Но особенно поражает воображение юных зрителей спектакля его начало: стоящий на сцене гроб с телом покойного Ромки, к которому идут из публики прощаться близкие и друзья. Введя эту сцену, отсутствующую в повести, режиссер стремился, видимо, к тому, чтобы драматически заострить проблему современных взаимоотношений родителей и детей. Не случайно весь этот спектакль-дискуссия сопровождается размышлениями и вопросами социолога, обращенными по ходу действия к зрителям: кто виноват в смерти Ромки, почему родители недовольны детьми, а дети — родителями и т. д.

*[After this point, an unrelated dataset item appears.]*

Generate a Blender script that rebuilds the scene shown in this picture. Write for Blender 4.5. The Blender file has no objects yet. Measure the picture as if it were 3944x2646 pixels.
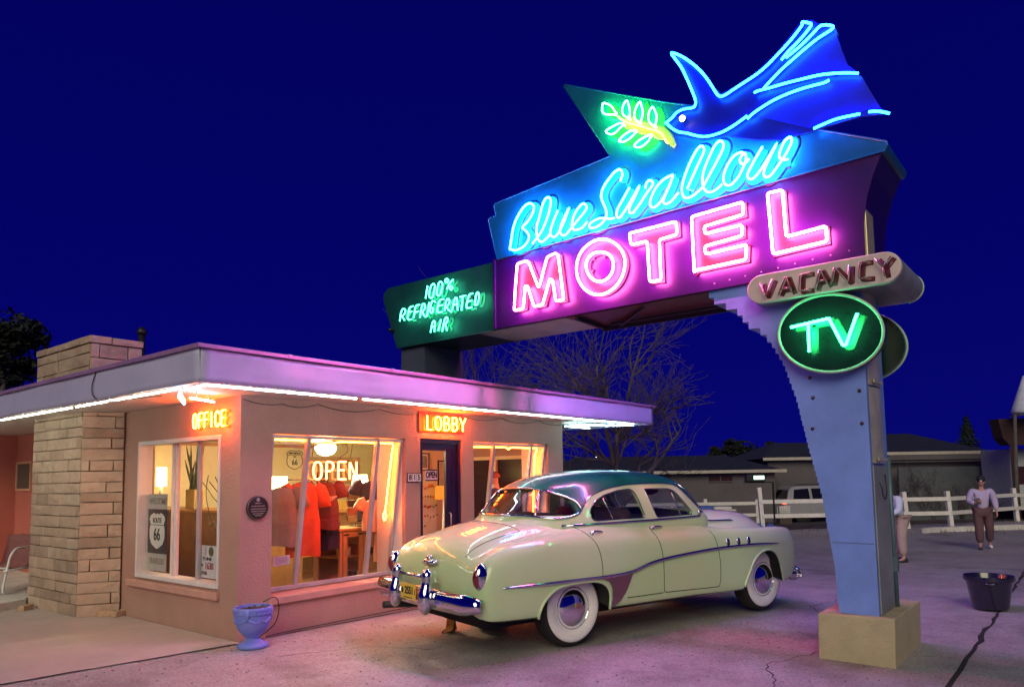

Перед Ильей Фрэзом вопрос «кто же виноват?» не стоял. Для него взрослые, проявившие душевную глухоту, неуважение и непонимание прекрасного и естественного порыва Ромки и Кати, бесспорно виноваты. Важно для Фрэза другое — воспитание в юных душах культуры чувств и взаимоотношений и требование уважения, бережного отношения к этим чувствам со стороны взрослых, родителей.
Изображение любви поэтически-возвышенной, но униженной и опошленной взрослыми, таило, конечно, в себе немалую опасность впасть в романтическую выспренность или мелодраматический сантимент. Однако взволнованная искренность авторской интонации в фильме, чистый и трогательный дуэт юных актеров, благородная простота и сдержанность режиссуры Фрэза, чуждого всяким формальным изыскам и эффектам, — все это, вместе взятое, помогло создать один из лучших наших фильмов последнего времени о юношестве.